Returning Home: The Pathway to Stability - Miss Shelia’s Story

When Sheila Clark first moved into the apartment she rented for over fifteen years, it was a complex with residents who were mostly “quiet working-class families.” Unfortunately, she witnessed the neighborhood change from being a peaceful community to one being noisy with loiters.

 Sheila longed for a home to call her own. She wanted a place with a yard for her children to play in a safe, quieter environment.  She hoped for a house that would better accommodate her large, extended family and most of all, something that she could call her own.

 Although Sheila's 23 years of employment with Marine Corps Community Services (MCCS) was stable, buying a house meant finding one she could afford. As a single mother of three, she faced the challenge of saving for a down payment, while supporting a family and finding a home in a skyrocketing real estate market. Discovering Habitat was an answered prayer for Sheila. Habitat’s unique building model of bringing families together with volunteers to build homes and providing a no interest mortgage made buying a home affordable. 

 Sheila grew up in a house on land passed down to her family from her mother’s grandmother.  She understood the financial value and peace of mind that homeownership affords. Her family homestead, the land Sheila built on when she partnered with Habitat, had been owned by her family for more than 300 years.

 Before being able to build, Sheila had to get her family’s land out of heirs’ property status- a land holding status in many states, especially the South, where multiple members of a family own land jointly. After getting half an acre of the property titled in her name, the building process began. The construction of Sheila’s home was a collaborative effort that modeled the heart of the Habitat for Humanity culture of volunteerism and the usage of sweat equity.
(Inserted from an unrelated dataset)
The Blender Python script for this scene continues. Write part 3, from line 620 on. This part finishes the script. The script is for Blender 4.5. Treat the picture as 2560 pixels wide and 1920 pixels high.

 Twenty years later standing in the front yard of her home, Sheila beams with pride of a homeowner who has experienced the blessings. Today, her mortgage has been paid and her children are grown up with homes of their own. Her house is the home where grandchildren drop in daily and her family gathers to celebrate holidays, birthdays, and the comfort of one another’s presence.  

 “There’s nothing like having your own home,” Shelia says and pauses as if she remembers something. Then adds, “Habitat for Humanity, my community at large, God and my ancestors all had a part in this.”